TASK TO COMPLETE:
Print out the material that follows word for word.

Start of DATA IN THIS EXERCISE

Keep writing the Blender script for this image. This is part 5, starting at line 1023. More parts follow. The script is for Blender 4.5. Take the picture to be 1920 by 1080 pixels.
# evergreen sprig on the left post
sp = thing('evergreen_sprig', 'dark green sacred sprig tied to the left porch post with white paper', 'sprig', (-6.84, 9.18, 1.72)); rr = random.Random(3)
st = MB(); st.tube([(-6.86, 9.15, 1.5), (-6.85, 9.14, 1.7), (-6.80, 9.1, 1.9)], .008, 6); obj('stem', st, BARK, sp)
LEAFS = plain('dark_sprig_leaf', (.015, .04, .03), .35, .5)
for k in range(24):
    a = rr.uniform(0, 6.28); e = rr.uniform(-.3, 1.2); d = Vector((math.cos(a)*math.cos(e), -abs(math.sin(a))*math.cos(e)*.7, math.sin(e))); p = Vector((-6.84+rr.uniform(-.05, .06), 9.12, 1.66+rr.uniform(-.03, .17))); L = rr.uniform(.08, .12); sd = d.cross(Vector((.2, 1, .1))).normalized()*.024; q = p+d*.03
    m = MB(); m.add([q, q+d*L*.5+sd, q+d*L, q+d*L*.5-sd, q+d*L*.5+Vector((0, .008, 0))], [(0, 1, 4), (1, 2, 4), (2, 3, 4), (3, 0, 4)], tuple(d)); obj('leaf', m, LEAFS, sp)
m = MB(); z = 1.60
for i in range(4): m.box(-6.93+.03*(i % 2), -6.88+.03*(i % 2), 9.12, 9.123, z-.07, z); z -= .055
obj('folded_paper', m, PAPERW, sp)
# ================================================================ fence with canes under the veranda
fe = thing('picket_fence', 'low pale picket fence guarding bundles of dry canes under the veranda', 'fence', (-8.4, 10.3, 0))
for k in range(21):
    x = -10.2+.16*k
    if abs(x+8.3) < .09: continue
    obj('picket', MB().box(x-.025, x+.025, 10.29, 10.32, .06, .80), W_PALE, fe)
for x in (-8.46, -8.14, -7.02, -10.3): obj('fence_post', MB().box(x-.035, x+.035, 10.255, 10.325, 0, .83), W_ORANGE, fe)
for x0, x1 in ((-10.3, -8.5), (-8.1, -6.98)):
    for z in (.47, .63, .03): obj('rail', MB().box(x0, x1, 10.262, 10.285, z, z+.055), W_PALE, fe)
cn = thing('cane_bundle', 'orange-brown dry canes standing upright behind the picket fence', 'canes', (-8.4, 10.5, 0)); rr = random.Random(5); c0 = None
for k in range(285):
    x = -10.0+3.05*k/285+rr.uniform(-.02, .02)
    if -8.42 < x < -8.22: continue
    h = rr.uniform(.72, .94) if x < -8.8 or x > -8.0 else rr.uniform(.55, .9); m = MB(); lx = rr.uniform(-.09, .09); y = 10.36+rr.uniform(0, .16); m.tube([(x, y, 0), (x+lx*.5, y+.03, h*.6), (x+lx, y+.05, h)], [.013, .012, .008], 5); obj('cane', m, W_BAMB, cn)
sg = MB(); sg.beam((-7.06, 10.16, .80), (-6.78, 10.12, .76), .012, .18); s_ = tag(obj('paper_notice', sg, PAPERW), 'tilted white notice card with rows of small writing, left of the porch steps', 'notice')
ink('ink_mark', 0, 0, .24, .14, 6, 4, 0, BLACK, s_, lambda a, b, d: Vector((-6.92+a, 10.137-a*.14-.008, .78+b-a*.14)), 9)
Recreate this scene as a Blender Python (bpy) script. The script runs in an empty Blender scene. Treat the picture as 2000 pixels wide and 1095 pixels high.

End of DATA IN THIS EXERCISE

FULL RESPONSE:
Keep writing the Blender script for this image. This is part 5, starting at line 1023. More parts follow. The script is for Blender 4.5. Take the picture to be 1920 by 1080 pixels.
# evergreen sprig on the left post
sp = thing('evergreen_sprig', 'dark green sacred sprig tied to the left porch post with white paper', 'sprig', (-6.84, 9.18, 1.72)); rr = random.Random(3)
st = MB(); st.tube([(-6.86, 9.15, 1.5), (-6.85, 9.14, 1.7), (-6.80, 9.1, 1.9)], .008, 6); obj('stem', st, BARK, sp)
LEAFS = plain('dark_sprig_leaf', (.015, .04, .03), .35, .5)
for k in range(24):
    a = rr.uniform(0, 6.28); e = rr.uniform(-.3, 1.2); d = Vector((math.cos(a)*math.cos(e), -abs(math.sin(a))*math.cos(e)*.7, math.sin(e))); p = Vector((-6.84+rr.uniform(-.05, .06), 9.12, 1.66+rr.uniform(-.03, .17))); L = rr.uniform(.08, .12); sd = d.cross(Vector((.2, 1, .1))).normalized()*.024; q = p+d*.03
    m = MB(); m.add([q, q+d*L*.5+sd, q+d*L, q+d*L*.5-sd, q+d*L*.5+Vector((0, .008, 0))], [(0, 1, 4), (1, 2, 4), (2, 3, 4), (3, 0, 4)], tuple(d)); obj('leaf', m, LEAFS, sp)
m = MB(); z = 1.60
for i in range(4): m.box(-6.93+.03*(i % 2), -6.88+.03*(i % 2), 9.12, 9.123, z-.07, z); z -= .055
obj('folded_paper', m, PAPERW, sp)
# ================================================================ fence with canes under the veranda
fe = thing('picket_fence', 'low pale picket fence guarding bundles of dry canes under the veranda', 'fence', (-8.4, 10.3, 0))
for k in range(21):
    x = -10.2+.16*k
    if abs(x+8.3) < .09: continue
    obj('picket', MB().box(x-.025, x+.025, 10.29, 10.32, .06, .80), W_PALE, fe)
for x in (-8.46, -8.14, -7.02, -10.3): obj('fence_post', MB().box(x-.035, x+.035, 10.255, 10.325, 0, .83), W_ORANGE, fe)
for x0, x1 in ((-10.3, -8.5), (-8.1, -6.98)):
    for z in (.47, .63, .03): obj('rail', MB().box(x0, x1, 10.262, 10.285, z, z+.055), W_PALE, fe)
cn = thing('cane_bundle', 'orange-brown dry canes standing upright behind the picket fence', 'canes', (-8.4, 10.5, 0)); rr = random.Random(5); c0 = None
for k in range(285):
    x = -10.0+3.05*k/285+rr.uniform(-.02, .02)
    if -8.42 < x < -8.22: continue
    h = rr.uniform(.72, .94) if x < -8.8 or x > -8.0 else rr.uniform(.55, .9); m = MB(); lx = rr.uniform(-.09, .09); y = 10.36+rr.uniform(0, .16); m.tube([(x, y, 0), (x+lx*.5, y+.03, h*.6), (x+lx, y+.05, h)], [.013, .012, .008], 5); obj('cane', m, W_BAMB, cn)
sg = MB(); sg.beam((-7.06, 10.16, .80), (-6.78, 10.12, .76), .012, .18); s_ = tag(obj('paper_notice', sg, PAPERW), 'tilted white notice card with rows of small writing, left of the porch steps', 'notice')
ink('ink_mark', 0, 0, .24, .14, 6, 4, 0, BLACK, s_, lambda a, b, d: Vector((-6.92+a, 10.137-a*.14-.008, .78+b-a*.14)), 9)
Recreate this scene as a Blender Python (bpy) script. The script runs in an empty Blender scene. Treat the picture as 2000 pixels wide and 1095 pixels high.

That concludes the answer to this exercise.